Nuisance statutes must be used strategically and with neighborhood support, said Susan Gaertner, a former Ramsey County attorney.

"Often government officials are accused of racism, picking on poor people [or] using government resources to go after unfortunate people who have difficult life circumstances," Gaertner said. "Fundamentally, it can be criticized as interfering with people's right to property."

Broadbent has four children, five stepchildren and an extended family that stops by. Shaver said it's her children and their friends, who are in their early to mid-20s, who cause trouble.

Yet while police have been called repeatedly, the calls have resulted in few convictions, mostly for minor offenses. Broadbent herself was charged four times last year with creating a public nuisance, but those charges were dismissed. She pleaded guilty to having animals running at large. Her dogs have gotten out, she said, but they've never bitten anyone.

Her son Daiezon Broadbent, 25, has been convicted of abandoning several cars and having a small amount of marijuana. One daughter was convicted of having an unlicensed dog and letting dogs loose, while another was convicted of interfering with a police officer.

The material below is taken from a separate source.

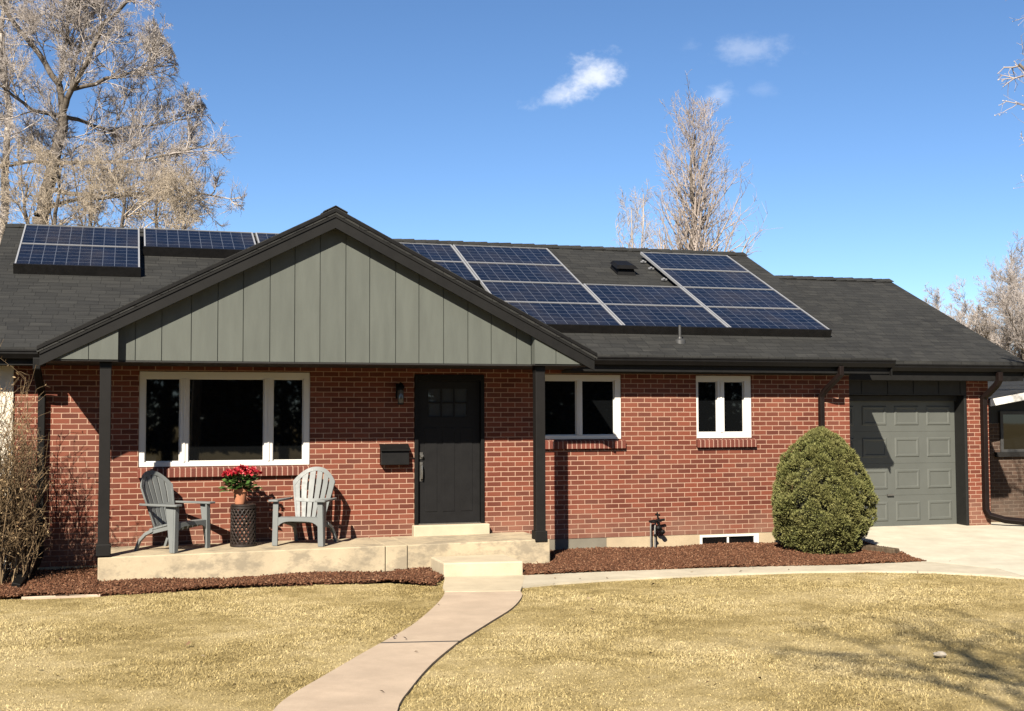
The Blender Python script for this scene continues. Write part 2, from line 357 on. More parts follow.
def sheet(name, poly, z, mat, thick=.06, zf=None):
    mb = MB(); zf = zf or (lambda x, y: z)
    a = sum(poly[i][0] * poly[(i + 1) % len(poly)][1] - poly[(i + 1) % len(poly)][0] * poly[i][1] for i in range(len(poly)))
    if a < 0: poly = poly[::-1]
    top = [(x, y, zf(x, y)) for x, y in poly]; mb.prism(top, (0, 0, -thick)); return mb
MB().face([(-700, -400, G), (700, -400, G), (700, 1500, G), (-700, 1500, G)]).build('ground', 'ground')
tag(bpy.data.objects['ground'], 'dry straw coloured lawn ground', kind='structure')
o = sheet('garden_path', WALK_L1 + WALK_R1[::-1], G + .020, 'walk')
f2 = sheet('garden_path', WALK_L2 + WALK_R2[::-1], G + .022, 'walk'); n0 = len(o.v); o.v += f2.v; o.f += [[i + n0 for i in q] for q in f2.f]; o.uv += f2.uv
o = o.build('garden_path', 'walk'); tag(o, 'pinkish concrete walk curving up to the front step', kind='structure')
o = sheet('path_joint', [(-1.605, -5.925), (-.955, -6.055), (-.985, -6.105), (-1.635, -5.975)], G + .0215, 'mulch', .02).build('path_joint', 'lead'); tag(o, 'dark joint across the walk', kind='structure')
o = sheet('path_landing', LANDING, G + .026, 'newcrete').build('path_landing', 'newcrete'); tag(o, 'fresh pale concrete landing before the step', kind='structure')
o = sheet('kerb_strip', STRIP, G + .024, 'strip').build('kerb_strip', 'strip'); tag(o, 'pale concrete path strip along the mulch bed', kind='structure')
def drive_z(x, y): return G + .028 + (max(0., min(1., (y + 2.2) / 3.4)) * .13 if y > -2.2 else 0)
mb = MB()
ys = [-20.5, -14.5, -9.5, -4.8]
# driveway as rows of slabs so that the slope to the garage is smooth
def row(xa0, xa1, ya, xb0, xb1, yb):
    mb.face([(xa0, ya, drive_z(0, ya)), (xa1, ya, drive_z(0, ya)), (xb1, yb, drive_z(0, yb)), (xb0, yb, drive_z(0, yb))])
rows_ = [(-20.5, 6.55, 11.0), (-8, 6.5, 11.0), (-4.1, 6.48, 11.0), (-3.2, 6.72, 11.0), (-2.22, 6.38, 11.0), (-1.2, 6.55, 11.0), (-.3, 6.72, 11.0), (.5, 6.73, 11.0), (1.32, 6.74, 10.3)]
for (ya, a0, a1), (yb, b0, b1) in zip(rows_, rows_[1:]): row(a0, a1, ya, b0, b1, yb)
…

Another son, Dexter Jefferson Jr., 24, has been convicted of theft, burglary and other property crimes. But Broadbent said he wasn't living at the house at the time.

Asked to cite serious crimes linked to the house, Chief Shaver noted a court-authorized search in December 2015. Police records refer to the seizure of "a large amount of marijuana" and "a glass pipe used for smoking crack." Yet no drug charges were filed.

Two of the Broadbents met with tragedy in criminal incidents. Lavauntai Broadbent, 16, was killed in 2015 after he tried to rob a man at gunpoint in a St. Paul park. The victim, who had a gun permit, shot the boy.

In February 2016, Ramsey County charged Daiezon Broadbent with two counts of aiding an offender after a man was shot in the head during a St. Paul drug deal. Broadbent allegedly drove a getaway car and withheld information from police. He has a court date this month.

On Jan. 6, Shaver said, someone fired a shot through into the family's home, wounding Daiezon Broadbent in the side. A week later, police responded to a report of shots fired outside the home.

Leeann Broadbent wonders why those incidents count against her. "[My son] gets shot, and suddenly my neighbors are the victims?" she remarked.

Shaver said the neighbors are frightened. Several neighbors declined to comment, citing safety concerns.

The injunction process

City Attorney Kori Land said the police citations for small infractions have failed to stop the problems, so the city has resorted to other measures, including mounting video cameras outside the home.

On March 1, the city notified the Broadbents that they have 30 days to halt the problems or to create an "abatement plan." Failing that, a judge could bar the family from the house for up to a year.

The city would only have to prove two "behavioral incidents" constituting a public nuisance in the preceding year. Minnesota courts have found leaking sewage, icy sidewalks, a slaughterhouse and the operation of steam shovels to be public nuisances, the League of Minnesota Cities says.

In 2008-2009, Brooklyn Park and Hennepin County succeeded in removing a homeowner after a score of loud parties and assaults.

"I think if you talked to the neighbors, they would agree it solved the problem," said Brooklyn Park Deputy Chief Todd Milburn. "They were in absolute turmoil."

West St. Paul got an order barring Alice Krengel from her home in 2006, citing dozens of police reports about drunk people arguing outside, along with a shouting match and an assault during her abatement period.

The Minnesota Supreme Court found that the city failed to prove its case because 15 months had passed with no nuisance activity at her home.

Krengel, who died last year, lost her pets and slept at a homeless shelter while barred from her house. She said in a YouTube video that her victory meant cities "can't just arbitrarily kick someone out like they did me."

Leeann Broadbent said she's getting a lawyer and plans to fight the city.

City officials acknowledge the case against her presents challenges. Wary neighbors may not want to testify, and the Broadbents were themselves victims in the recent shooting, they said. Land said the loose-dog complaints might prove key.

Shaver said he wishes the family luck, but he's at his wit's end. "If they can't behave," the chief said, "get out of the community."